White pixels indicate a rough part that reflects little light, black pixels a smooth part that reflects a lot of light.
- OCCLUSION : black/grey/white texture used to specify whether part of a mesh should not be illuminated by ambient daylight.
White pixels indicate a part that should be illuminated by ambient light, black pixels a part that should not be illuminated.
This only has an effect on ambient daylight. It has no effect on sunlight or lamps.
Ambient occlusion textures are used to darken the inside of clothing folds, a hood, or the corners of a room away from the window.
For example, to give relief to your materials, you can add a 2nd special texture called "normal" (there are plenty on the internet, they are all blue textures).
Choose the NORMAL mode and load the 2nd texture. The effect becomes visible especially with a little light and gloss.
The C button erases the texture.
The physical matter of a texture
You can also choose the physical matter of a texture.
Select the mode PICK TEXTURE, then click on a small pyramid :
the texture then appears in the square of the EDIT MESH window.
The matter appears underneath and can be changed :
- WOOD is the default material.
- the AIR material allows the avatar to glide when walking on the texture.
- the PHANTOM material allows the avatar to pass through a face painted with this texture,
and moreover the mesh costs much less.
The PHANTOM material
PHANTOM material is widely used, as it costs 4 times less than other materials.
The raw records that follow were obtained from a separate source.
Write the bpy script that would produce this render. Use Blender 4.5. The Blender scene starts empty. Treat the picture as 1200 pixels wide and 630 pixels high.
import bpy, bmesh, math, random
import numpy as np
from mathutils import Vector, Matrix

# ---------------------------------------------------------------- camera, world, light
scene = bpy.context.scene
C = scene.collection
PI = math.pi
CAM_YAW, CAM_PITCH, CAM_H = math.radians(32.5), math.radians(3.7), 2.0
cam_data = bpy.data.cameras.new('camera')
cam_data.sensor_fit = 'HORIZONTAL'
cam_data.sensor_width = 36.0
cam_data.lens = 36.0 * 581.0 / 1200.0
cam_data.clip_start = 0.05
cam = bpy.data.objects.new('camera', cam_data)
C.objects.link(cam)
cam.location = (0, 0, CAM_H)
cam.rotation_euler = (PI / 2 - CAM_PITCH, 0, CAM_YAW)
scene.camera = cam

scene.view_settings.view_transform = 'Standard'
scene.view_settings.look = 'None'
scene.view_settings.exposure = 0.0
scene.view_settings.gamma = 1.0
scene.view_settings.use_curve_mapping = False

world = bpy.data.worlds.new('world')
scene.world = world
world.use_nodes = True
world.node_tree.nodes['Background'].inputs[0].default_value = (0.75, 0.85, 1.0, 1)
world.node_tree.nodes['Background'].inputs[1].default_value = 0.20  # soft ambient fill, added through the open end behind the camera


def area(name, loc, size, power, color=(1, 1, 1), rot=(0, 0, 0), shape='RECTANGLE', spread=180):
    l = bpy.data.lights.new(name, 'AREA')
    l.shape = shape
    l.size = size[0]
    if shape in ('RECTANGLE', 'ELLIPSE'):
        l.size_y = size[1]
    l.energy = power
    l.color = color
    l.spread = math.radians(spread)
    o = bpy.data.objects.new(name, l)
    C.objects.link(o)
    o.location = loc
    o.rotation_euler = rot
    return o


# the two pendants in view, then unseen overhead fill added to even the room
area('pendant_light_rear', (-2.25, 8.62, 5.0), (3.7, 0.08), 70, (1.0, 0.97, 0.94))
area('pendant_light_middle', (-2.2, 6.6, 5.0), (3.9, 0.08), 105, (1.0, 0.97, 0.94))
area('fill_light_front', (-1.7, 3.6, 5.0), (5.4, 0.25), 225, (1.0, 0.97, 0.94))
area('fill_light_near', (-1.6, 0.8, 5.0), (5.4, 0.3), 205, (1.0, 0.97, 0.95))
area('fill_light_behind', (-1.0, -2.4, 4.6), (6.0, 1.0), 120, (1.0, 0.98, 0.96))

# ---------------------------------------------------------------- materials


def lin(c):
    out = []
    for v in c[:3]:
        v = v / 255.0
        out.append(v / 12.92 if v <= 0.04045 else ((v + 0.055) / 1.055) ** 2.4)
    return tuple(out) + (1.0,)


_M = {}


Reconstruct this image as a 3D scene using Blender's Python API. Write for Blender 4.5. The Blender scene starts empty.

It's important to note, however, that the avatar will pass through it, as no collision takes place.
Given its low cost, it is advisable to apply it to all small objects (vase, bottle, telephone, ..).
- For a tree, you can apply WOOD on the trunk, and PHANTOM on the foliage.
- For a staircase, you can apply the PHANTOM material on the steps,
and add an oblique ramp 100% transparent (therefore invisible) in WOOD material for the avatar to walk on.
- For a car, you can apply the FANTOM material on the expensive mesh,
and add a sphere or a stretched box (so invisible) in wood material so that the other cars can collide on it.
- Objects worn on the avatar always automatically receive PHANTOM material.